Monday, October 20, 2008

The White Tiger

By Aravinda Adiga

Adiga’s debut novel has been acclaimed as the one that questions the India Shining story, the one that puts paid to the hype of the emerging super power. It describes an India that has been left behind in the New India dream of the middle classes. In a state that is obviously Bihar, Adiga creates a character called Balram Halwai and gives him a voice. It is a voice that is unlike any that we have seen so far in English Indian fiction – brutal, simmering with obvious anger, yet laced through with sardonic dark humour. Balram Halwai is a man who has come up from the depths of grinding poverty to become one of New India’s stories of successful entrepreneurship. And in a series of letters he writes to the Chinese Premier on a state visit to India (a devilish ploy by Adiga, given our obsession with comparisons with China), he describes the route he takes to get where he is.

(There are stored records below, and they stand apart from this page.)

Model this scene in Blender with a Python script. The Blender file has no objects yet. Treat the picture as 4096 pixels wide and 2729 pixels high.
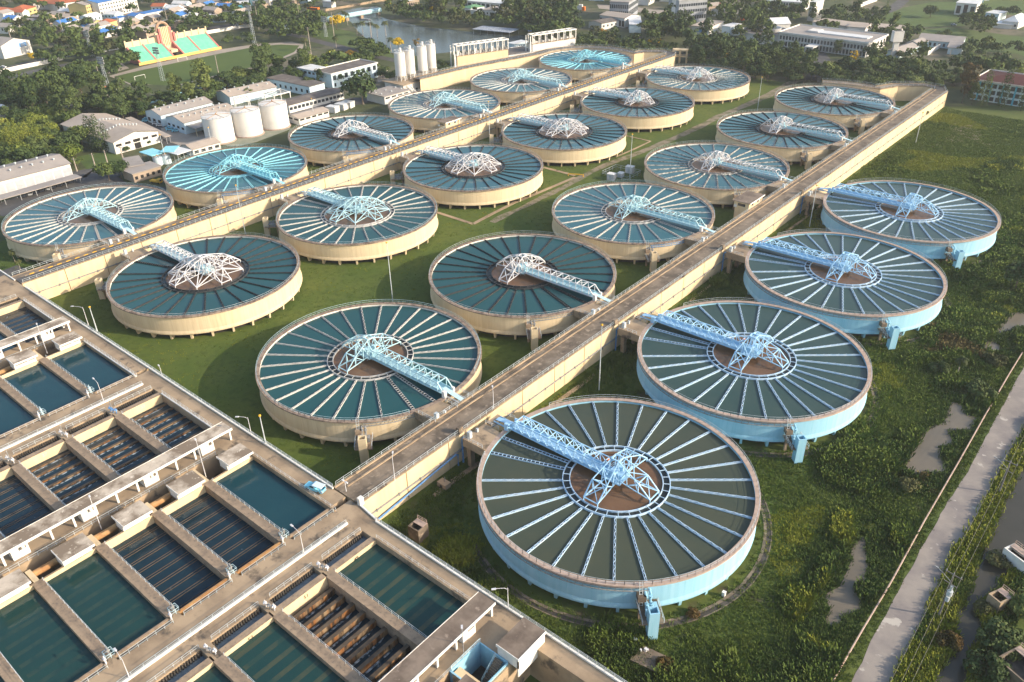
import bpy, math, random
from math import sin, cos, pi, radians as R, hypot, atan2, degrees
from mathutils import Vector, Matrix, noise
random.seed(7)
rnd = random.uniform
S = bpy.context.scene
COL = S.collection

# ------------------------------------------------------------------ camera
CAM = (71.297, -116.642, 124.572)
FPX, PITCH, ROLL = 3268.63, R(31.145), R(-1.1613)
RT = Vector((0.75927, 0.65077, 0)); FH = Vector((-0.65077, 0.75927, 0)); UPV = Vector((0, 0, 1))
FW = FH*cos(PITCH) - UPV*sin(PITCH)
UP = FH*sin(PITCH) + UPV*cos(PITCH)
RC = RT*cos(ROLL) + UP*sin(ROLL)
UC = UP*cos(ROLL) - RT*sin(ROLL)
cd = bpy.data.cameras.new('camera'); cam = bpy.data.objects.new('camera', cd); COL.objects.link(cam)
cam.matrix_world = Matrix(((RC.x, UC.x, -FW.x, CAM[0]), (RC.y, UC.y, -FW.y, CAM[1]), (RC.z, UC.z, -FW.z, CAM[2]), (0, 0, 0, 1)))
cd.sensor_width = 36; cd.sensor_fit = 'HORIZONTAL'; cd.lens = FPX/4096*36; cd.clip_start = 1; cd.clip_end = 9000
S.camera = cam

def at(px, py, z=0.0):
    """site point at height z that a survey mark read off the 4096 px photograph stands on"""
    d = FW + RC*((px-2048)/FPX) - UC*((py-1364.5)/FPX)
    s = (z-CAM[2])/d.z
    return Vector((CAM[0]+d.x*s, CAM[1]+d.y*s, z))
def seen(x, y, z=0.0, m=120):
    d = Vector((x-CAM[0], y-CAM[1], z-CAM[2])); f = d.dot(FW)
    if f < 1: return False
    return -m < 2048+FPX*d.dot(RC)/f < 4096+m and -m < 1364.5-FPX*d.dot(UC)/f < 2729+m

# ------------------------------------------------------------------ light
S.view_settings.view_transform = 'Standard'; S.view_settings.look = 'None'; S.view_settings.exposure = 0.8; S.view_settings.gamma = 1
SUN_AZ, SUN_EL = R(25), R(23)          # azimuth from +x towards +y
sd = bpy.data.lights.new('sun', 'SUN'); sun = bpy.data.objects.new('sun', sd); COL.objects.link(sun)
sd.energy = 3.7; sd.angle = R(0.7); sd.color = (1.0, 0.85, 0.66)
sun.rotation_euler = Vector((cos(SUN_AZ)*cos(SUN_EL), sin(SUN_AZ)*cos(SUN_EL), sin(SUN_EL))).to_track_quat('Z', 'Y').to_euler()
wd = bpy.data.worlds.new('World'); S.world = wd; wd.use_nodes = True
wn = wd.node_tree; bg = wn.nodes['Background']
sky = wn.nodes.new('ShaderNodeTexSky'); sky.sky_type = 'NISHITA'; sky.sun_disc = False
sky.sun_elevation = SUN_EL; sky.sun_rotation = pi/2 - SUN_AZ
sky.air_density = 1.2; sky.dust_density = 2.5; sky.ozone_density = 1.5
wn.links.new(sky.outputs[0], bg.inputs[0]); bg.inputs[1].default_value = 0.15
S.cycles.use_denoising = True
S.cycles.max_bounces = 6; S.cycles.diffuse_bounces = 2; S.cycles.glossy_bounces = 3; S.cycles.transmission_bounces = 3; S.cycles.volume_bounces = 0
S.cycles.caustics_reflective = False; S.cycles.caustics_refractive = False

# ------------------------------------------------------------------ materials
def mat(name, col, col2=None, scale=0.3, thr=(0.4, 0.62), rough=0.85, col3=None, scale3=2.0, thr3=(0.5, 0.75), bump=0.0, bscale=6.0, spec=0.3, metal=0.0, stretch=None, detail=6, spread=0.0):
    m = bpy.data.materials.new(name); m.use_nodes = True; nt = m.node_tree; b = nt.nodes['Principled BSDF']
    b.inputs['Base Color'].default_value = (*col, 1); b.inputs['Roughness'].default_value = rough
    b.inputs['Specular IOR Level'].default_value = spec; b.inputs['Metallic'].default_value = metal
    geo = nt.nodes.new('ShaderNodeNewGeometry'); pos = geo.outputs['Position']
    if stretch:
        mp = nt.nodes.new('ShaderNodeMapping'); mp.inputs['Scale'].default_value = stretch
        nt.links.new(pos, mp.inputs[0]); pos = mp.outputs[0]
    cur = None
    def layer(cur, base, c2, sc, th):
        n = nt.nodes.new('ShaderNodeTexNoise'); n.inputs['Scale'].default_value = sc; n.inputs['Detail'].default_value = detail; n.inputs['Roughness'].default_value = 0.6
        nt.links.new(pos, n.inputs['Vector'])
        r = nt.nodes.new('ShaderNodeMapRange'); r.inputs[1].default_value = th[0]; r.inputs[2].default_value = th[1]
        nt.links.new(n.outputs[0], r.inputs[0])
        x = nt.nodes.new('ShaderNodeMix'); x.data_type = 'RGBA'
        nt.links.new(r.outputs[0], x.inputs[0])
        if cur: nt.links.new(cur, x.inputs[6])
        else: x.inputs[6].default_value = (*base, 1)
        x.inputs[7].default_value = (*c2, 1)
        return x.outputs[2]
    if col2: cur = layer(cur, col, col2, scale, thr)
    if col3: cur = layer(cur, col, col3, scale3, thr3)
    if spread:                                   # every object of the kind a shade of its own
        oi = nt.nodes.new('ShaderNodeObjectInfo'); hs = nt.nodes.new('ShaderNodeHueSaturation')
        mr = nt.nodes.new('ShaderNodeMapRange'); mr.inputs[3].default_value = 1-spread; mr.inputs[4].default_value = 1+spread
        nt.links.new(oi.outputs['Random'], mr.inputs[0]); nt.links.new(mr.outputs[0], hs.inputs['Value'])
        mh = nt.nodes.new('ShaderNodeMapRange'); mh.inputs[3].default_value = 0.5+spread*0.06; mh.inputs[4].default_value = 0.5-spread*0.06
        nt.links.new(oi.outputs['Random'], mh.inputs[0]); nt.links.new(mh.outputs[0], hs.inputs['Hue'])
        if cur: nt.links.new(cur, hs.inputs['Color'])
        else: hs.inputs['Color'].default_value = (*col, 1)
        cur = hs.outputs[0]
    if cur: nt.links.new(cur, b.inputs['Base Color'])
    if bump:
        n = nt.nodes.new('ShaderNodeTexNoise'); n.inputs['Scale'].default_value = bscale; n.inputs['Detail'].default_value = 4
        nt.links.new(pos, n.inputs['Vector'])
        bp = nt.nodes.new('ShaderNodeBump'); bp.inputs['Strength'].default_value = bump; bp.inputs['Distance'].default_value = 0.1
        nt.links.new(n.outputs[0], bp.inputs['Height']); nt.links.new(bp.outputs[0], b.inputs['Normal'])
    return m
def water(name, col, col2, scale=0.06, rough=0.06, bump=0.05, bscale=1.2, foam=None, fscale=1.0, fthr=(0.6, 0.75)):
    m = mat(name, col, col2, scale, (0.3, 0.7), rough, col3=foam, scale3=fscale, thr3=fthr, bump=bump, bscale=bscale, spec=0.5)
    m.node_tree.nodes['Principled BSDF'].inputs['IOR'].default_value = 1.33
    return m

M = {}
M['concrete'] = mat('deck concrete', (0.40, 0.30, 0.20), (0.23, 0.17, 0.115), 0.14, (0.42, 0.68), 0.9, col3=(0.10, 0.082, 0.066), scale3=0.22, thr3=(0.57, 0.68), bump=0.1)
M['concrete_dark'] = mat('weathered concrete', (0.24, 0.19, 0.14), (0.12, 0.095, 0.072), 0.2, (0.4, 0.62), 0.9, col3=(0.34, 0.27, 0.2), scale3=0.6, thr3=(0.55, 0.7), bump=0.1)
M['wall_top'] = mat('dividing wall concrete', (0.35, 0.26, 0.18), (0.24, 0.18, 0.13), 0.8, (0.4, 0.65), 0.9, col3=(0.17, 0.14, 0.11), scale3=1.6, thr3=(0.58, 0.72))
M['cream_wall'] = mat('cream painted concrete', (0.72, 0.57, 0.36), (0.64, 0.49, 0.30), 0.25, (0.4, 0.7), 0.8, col3=(0.5, 0.38, 0.24), scale3=0.9, thr3=(0.62, 0.85), stretch=(1.6, 1.6, 0.25))
M['cream'] = mat('cream tank wall paint', (0.70, 0.57, 0.38), (0.63, 0.50, 0.32), 0.3, (0.4, 0.7), 0.75, col3=(0.58, 0.45, 0.28), scale3=1.2, thr3=(0.5, 0.8), stretch=(2.2, 2.2, 0.12))
M['blue_wall'] = mat('pale blue tank wall paint', (0.28, 0.54, 0.70), (0.35, 0.60, 0.75), 0.3, (0.4, 0.7), 0.7, col3=(0.20, 0.48, 0.62), scale3=1.2, thr3=(0.5, 0.8), stretch=(2.2, 2.2, 0.12))
M['rim'] = mat('weathered rim concrete', (0.34, 0.26, 0.20), (0.15, 0.11, 0.09), 0.7, (0.4, 0.62), 0.9, col3=(0.42, 0.33, 0.27), scale3=2.5, thr3=(0.55, 0.7))
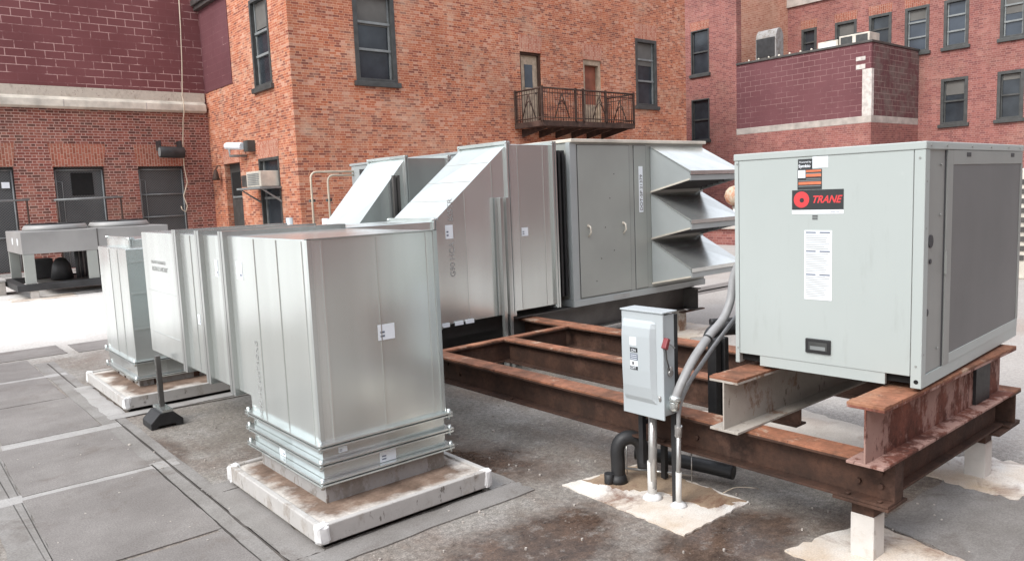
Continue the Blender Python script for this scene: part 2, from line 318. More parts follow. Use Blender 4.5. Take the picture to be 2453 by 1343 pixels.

Balram is born Munna (there are so many children in his joint family in Laxmangarh, the elders forget to name him and it is left to a school teacher to do so), the son of a rikshaw-puller. As in the case of all the men in his family, he is forced to drop out of school and work in a tea shop when one of his sisters needs the money for her marriage. But Balram is no ordinary boy – he is canny, intelligent and has the street-smartness to figure a way out of the misery of the tea-shop worker. He takes driving lessons and becomes the local landlord’s driver. And thus begins his life of servitude to the landlord and his family. For a driver is not just a driver in the Indian household – he is the cook, if there isn’t one, a masseuse and a general man Friday. For a few thousand rupees, Balram pledges his undying allegiance to his master’s family. When Ashok, the America-returned son of the master moves to Delhi, Balram moves with him as his driver. For the ‘sponge’ as Balram calls himself, the move is most fortuitous. For it is here that the India of Light and the India of Darkness collide. This is where migrants from the Darkness, like Balram, meet the shining new malls and glass-towered suburbs of Light. This is where they see the true nature of their servitude. And this is where Balram acts out the most decisive chapter in his route to entrepreneurship – the killing of his master.

For most middle class Indians, this is an uncomfortable book. We know there is something wrong in a world where the price of a dress or a meal in a restaurant is as much as the salary you pay your driver. Adiga brings home to us truths that we’d much rather not see – the divide between the two Indias, the geographic inequality of progress, the corruption that vitiates our democracy. Yet strangely enough, it is not a bleak book. Balram Halwai becomes an entrepreneur, creating jobs and bringing prosperity to more people like him. The sheer venality of the route he employs and the absence of any remorse might make us squirm. Yet, he does manage to escape the fate he was born to, becoming a success in spite of the system. It’s a bit like watching Guru and the Ambani story. There might not be murder in that success story, but there sure was corruption.

Adiga’s book is a compulsive and riveting read. His Balram Halwai is a character that is sure to remain in the reader’s mind for a while, like the policeman Khatekar in Sacred Games and the bar girls in Maximum City. As I finished reading the book, the Booker announced Adiga as the winner. Does The White Tiger feature among my favourite Booker winners? No. Adiga is no Salman Rushdie. Nor does he write as beautifully as Arundhati Roy. But he tells a topical story in a compelling almost un-put-downable manner. It definitely is one of the better books to come out of the Indian fiction scene in the past few years.